IH 3 bottom trailer plow

Spoke wheels with rubber tires indicate that the plow was originally steel-wheeled, and the steel wheels were cut off and replaced with rims for rubber tires.

Going with the odds and assuming this is a Little Genius #8 plow, this doesn't help much. The #8 was built from 1928-1960, and was available with steel wheels through the entire production run...
 
I'd say 95+% of existing IH plows with spoke wheels with rubber tires were steel originally, but cut down later and pneumatic rims installed.

I once thought they all were, but was told here that they all were not. Parts books for some early plows mention other rims for rubber than the disk rim, but don't show pictures. An era-correct operator's manual or earlier parts book might show pictures.

Here's an older topic:
http://ytforums.ytmag.com/viewtopic.php?p=3753467&highlight=#3753467

There's an explanation of the spoke types by Brian Schmidt.

AG
 
the later plows had a separate hub and a bolt on automotive style rim. The earlier ones were round spoke and were hub and all. There were also steel wheel versions. There was also a cast spoked wheel for rubber tires, I have one for the furrow wheel, it was either for late plows or sold as replacements, not sure.
 
here's a pic of the cast demountable rim type
a61238.jpg

a61241.jpg
 
(quoted from post at 02:15:31 02/05/12) here's a pic of the cast demountable rim type

You beat me to the other style I was going to mention, also. I was going to call those the 2-piece style with wedges, but I doubt people would have understood what I was trying to say.

AG
 
(quoted from post at 02:15:31 02/05/12) here's a pic of the cast demountable rim type
a61238.jpg

a61241.jpg

Furrow wheel PO2516 was used from 1939-40 only according to parts books. Should have a 16 inch rim. Rare piece. Complete assembly is POW 516.
Land wheel of this style would have used a 21 inch tire, again, according to the book. Where does someone go looking for a tire to put on a 3.25X21 inch rim these days? Motorcycle, maybe? Rear was still a narrow 12 inch'er.

The parts book refers to pages for illustrations of these wheels and fails to show these wheels in the illustrations.

AG
 
(quoted from post at 03:07:56 02/05/12) Ok, next question. Did all those years have moldboards with replacable shins?
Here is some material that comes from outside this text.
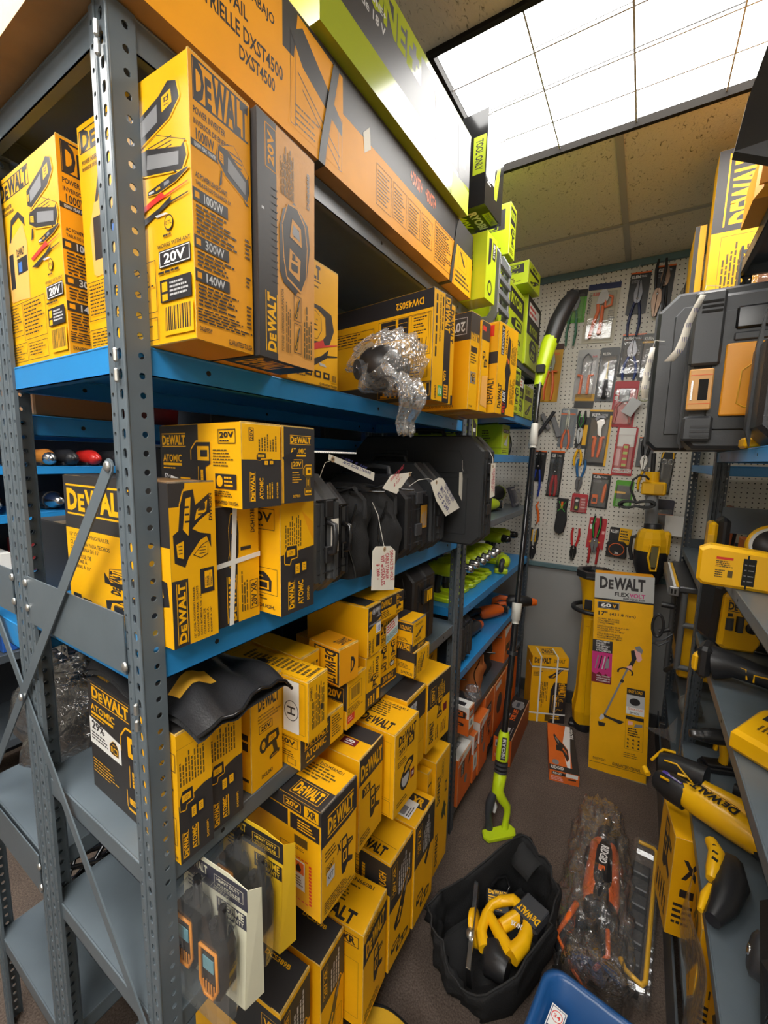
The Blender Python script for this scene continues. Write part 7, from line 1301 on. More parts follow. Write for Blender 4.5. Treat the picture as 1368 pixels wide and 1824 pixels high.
# ================================================================== PEGBOARD TOOLS
YP = YW - .0025; TL = R(3.2)
def pliers(t, L, jf=.42, sp=.024, jm=DSTEEL, gm=TRED, up=True, y=-.012, th=.008, collar=False, nose=.013, gr=.0075):
    """jaws at the top (up) or hanging by the handles; origin at the top of the tool"""
    J = L * jf; f = (lambda z: -z) if up else (lambda z: -L + z)
    for s in (-1, 1):
        b = MB(); b.prism([(s * .0012, f(0)), (s * nose * .45, f(.004)), (s * nose * 1.25, f(J * .55)), (s * nose, f(J * .85)), (s * nose * .6, f(J)), (s * .0008, f(J))], y - th / 2, y + th / 2, jm, 'y', bev=.0012); b.build('jaw', t)
        b = MB(); b.tube([(s * nose * .6, y, f(J * .96)), (s * sp * .8, y, f(J + (L - J) * .3)), (s * sp, y, f(J + (L - J) * .65)), (s * sp * .8, y, f(L))], [gr * .8, gr, gr, gr * .75], gm, 8)
        if collar: b.tube([(s * nose * .3, y, f(J * .98)), (s * nose * 2.2, y, f(J * 1.0))], gr * .75, gm, 8)
        b.build('handle', t)
    b = MB(); b.lathe((0, y - th / 2, f(J * .8)), (0, -1, 0), [(0, .006), (.0015, .006), (.002, .001)], STEEL, 10); b.build('pivot', t)
def card(t, w, h, m, draw=None, y=-.002, shell=True, inset=.08, name='card'):
    b = MB(); b.prism([(-w / 2, -h), (w / 2, -h), (w / 2, -.006), (w / 2 - .006, 0), (-w / 2 + .006, 0), (-w / 2, -.006)], y - .001, y, m, 'y'); g = G(b, (-w / 2, y - .001, -h), (w, 0, 0), (0, 0, h), (0, -1, 0))
    if draw: draw(g)
    b.build(name, t)
    if shell: b = MB(); b.prism([(-w * (.5 - inset), -h * .95), (w * (.5 - inset), -h * .95), (w * (.5 - inset), -h * .16), (-w * (.5 - inset), -h * .16)], y - .030, y - .0015, CLEAR, 'y', bev=.008); b.build('clear_shell', t)
PN = [0]
def peg(name, label, cx, zt, cat='hand tool', tilt=1.0, dy=0.0):
    PN[0] += 1; return thing(name, label, cat, (cx, YP - dy - .0013 * (PN[0] % 5), zt), (0, TL * tilt, 0))
def hook(cx, z, n=0):
    t = thing('peg_hook', HK[n], 'hook', (cx, YP, z), group='pegboard hooks'); b = MB(); b.tube([(0, 0, .012), (0, -.004, .012), (0, -.006, .0), (0, -.045, -.003), (0, -.050, .006)], .0016, ZINC, 6); b.build('wire', t)
BC = mat('black_card', (.018, .018, .018), .4); YC = mat('amber_card', (.62, .33, .02), .45); RC = mat('red_card', (.48, .03, .04), .45); TANC = mat('tan_card', (.50, .47, .36), .45); GC = mat('green_card', (.10, .38, .03), .45); SC_ = mat('silver_card', (.42, .42, .42), .3); GYC = mat('grey_card', (.12, .125, .13), .45)
def kl(g): g.rect(0, .965, 1, 1, TORG); g.txt('KLEIN', .08, .86, .48, .93, WHT, .03); g.txt('TOOLS', .52, .87, .80, .92, SIL, .01); g.lines(.08, .74, .7, .82, 3, GRYP)
t = peg('carded_pliers', 'green handled ratchet cutters on a green card at the top left of the pegboard', .128, 2.640); card(t, .120, .19, GC, lambda g: g.rect(0, .78, 1, 1, BC)); pliers(t, .33, .38, .026, DSTEEL, TGRN, nose=.022, y=-.022); t.location.x = .140
t = peg('carded_crimper', 'large orange crimping tool in a tan blister card', .290, 2.650)
card(t, .172, .335, TANC, lambda g: (g.rect(0, .90, 1, 1, NAVY), g.txt('STAKON', .04, .50, .15, .82, INK, .02, 0, 90), g.txt('ABB', .15, .80, .38, .86, REDP, .03), g.lines(.72, .35, .95, .55, 5, GRYP)))
b = MB(); b.prism([(-.03, -.12), (-.024, -.075), (-.008, -.04), (.016, -.04), (.036, -.075), (.03, -.105), (.0, -.12)], -.026, -.012, SIL, 'y', bev=.003); b.build('jaw', t)
b = MB(); b.tube([(.028, -.02, -.075), (.052, -.02, -.085), (.050, -.02, -.13), (.020, -.02, -.14), (.016, -.02, -.10)], .007, TORG, 8); b.tube([(-.02, -.02, -.12), (-.016, -.02, -.16), (-.030, -.02, -.22), (-.045, -.02, -.31)], [.010, .009, .011, .009], TORG, 8); b.tube([(.006, -.02, -.13), (.008, -.02, -.2), (.004, -.02, -.29)], [.009, .010, .012], TORG, 8); b.build('handle', t)
t = peg('carded_pliers', 'blue handled side pliers on the top black card', .470, 2.676); card(t, .100, .225, BC, kl, shell=False); pliers(t, .30, .42, .028, DSTEEL, mat('dark_blue_grip', (.015, .025, .09), .4), nose=.018, y=-.016); t.location.z -= .0
for ch in t.children:
    if ch.name.startswith(('jaw', 'handle', 'pivot')): ch.location.z = -.045
t = peg('cable_cutter', 'long black cable shears hanging against the top trim', .566, 2.712, dy=.024); pliers(t, .30, .5, .022, mat('aged_blade', (.30, .20, .14), .4, .6), BLK, False, nose=.020); t2 = t
t = peg('carded_pliers', 'pair of dark pliers on a black card right of the long shears', .590, 2.690); card(t, .085, .24, BC, kl, shell=False); pliers(t, .27, .42, .02, mat('aged_blade', (1, 1, 1)), BLK, nose=.018)
t = peg('carded_pliers', 'orange handled insulated pliers on an amber card', .037, 2.338); card(t, .104, .355, YC, lambda g: (g.rect(0, .90, 1, 1, mat('brown_print', (.06, .02, .01))), g.txt('Knipex', .45, .80, .85, .86, TORG, .01)), shell=False); pliers(t, .30, .42, .026, STEEL, GRIPO, collar=True, nose=.018, y=-.018)
for ch in t.children:
    if ch.name.startswith(('jaw', 'handle', 'pivot')): ch.location = (-.006, 0, -.045)
t = peg('carded_pliers', 'orange handled cutters with loop jaws on a silver card', .234, 2.282); card(t, .120, .305, SC_, lambda g: g.txt('RACK', .7, .84, .92, .88, REDP)); b = MB()
b.tube([(-.026, -.018, -.155), (-.026, -.018, -.06), (-.012, -.018, -.038), (0, -.018, -.028), (.012, -.018, -.038), (.026, -.018, -.06), (.026, -.018, -.155)], .0035, DSTEEL, 6); b.build('jaw', t)
for s in (-1, 1): b = MB(); b.tube([(s * .044, -.018, -.152), (s * .02, -.018, -.158), (s * .02, -.018, -.20), (s * .022, -.018, -.265)], [.007, .009, .008, .008], GRIPO, 8); b.build('handle', t)
t = peg('card_pack', 'amber and black card showing below the silver card', .230, 2.02); card(t, .110, .085, YC, lambda g: g.rect(0, 0, 1, .5, BC), shell=False); t.location.y += .0008
t = peg('carded_screwdriver', 'black handled screwdriver on a dark grey card', .350, 2.280); card(t, .102, .31, GYC, lambda g: g.txt('KLEIN', .15, .86, .55, .91, WHT, .02), y=-.002); b = MB(); b.tube([(0, -.018, -.185), (0, -.018, -.20), (0, -.018, -.285), (0, -.018, -.295)], [.011, .016, .017, .012], BLK, 10); b.build('handle', t); b = MB(); b.tube([(0, -.018, -.08), (0, -.018, -.16), (0, -.018, -.185)], [.003, .005, .010], mat('brass', (.45, .33, .08), .3, .9), 8); b.build('shaft', t)
t = peg('carded_pliers', 'blue handled crimper on a black card in the third column', .466, 2.344); card(t, .118, .24, BC, kl); pliers(t, .22, .42, .034, DSTEEL, GRIPB, nose=.022, y=-.018); [setattr(ch, 'location', (0, 0, -.04)) for ch in t.children if ch.name.startswith(('jaw', 'handle', 'pivot'))]
t = peg('carded_tool', 'partly hidden grey card tucked behind the large black case', .548, 2.335); card(t, .075, .26, GYC, lambda g: (g.rect(0, .80, 1, .84, TYEL), g.txt('KLEIN', .1, .86, .7, .93, WHT, .02)))
t = peg('carded_crimper', 'grey headed crimper on a tall red card', .452, 2.080); card(t, .124, .265, RC, lambda g: (g.rect(.06, .72, .2, .8, WHT), g.rect(.06, .6, .2, .68, WHT), g.rect(.8, .6, .96, .82, PNKP)))
b = MB(); b.box(-.030, -.028, -.12, .022, -.010, -.045, GRYP, .003); b.build('jaw', t)
for s in (-1, 1): b = MB(); b.tube([(s * .012 - .004, -.018, -.12), (s * .040, -.018, -.15), (s * .034, -.018, -.18), (s * .040, -.018, -.24)], [.008, .008, .008, .008], GRIPR, 8); b.build('handle', t)
t = peg('cable_coil', 'white labelled coil of cable beside the red card', .548, 2.03, 'cable', dy=.02); b = MB(); b.tube([(.032 * math.cos(k * .55), -.012 - .0008 * k, -.04 + .036 * math.sin(k * .55)) for k in range(26)], .0035, mat('cream_cable', (.45, .45, .28), .5), 6); b.build('coil', t); b = MB(); b.box(-.03, -.03, -.17, .03, -.027, -.075, SC_); b.build('label_card', t, rot=(0, R(28), 0))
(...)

Yes, there were some early tractor plow bottoms with shins available, but they weren't like the shins that were commonplace later. Many of these shins bolted to the side of the frog. The majority of early bottoms did not have shins.

Later Plow Chief and all Super Chief (available from roughly the mid 50's and later) bottoms had shins that bolted through the front of the frog, just like the moldboards.

But, the vast majority of tractor plow bottoms have like beam-to-frog bolt patterns, which allow the Plow Chief and "modern" Super Chief bottoms to bolt right up to a 75 year old plow. Some of these plows had bottoms changed over years ago if they were still in use as wear parts for earlier-style bottoms became unavailable.

Pics or part numbers would help confirm what you have.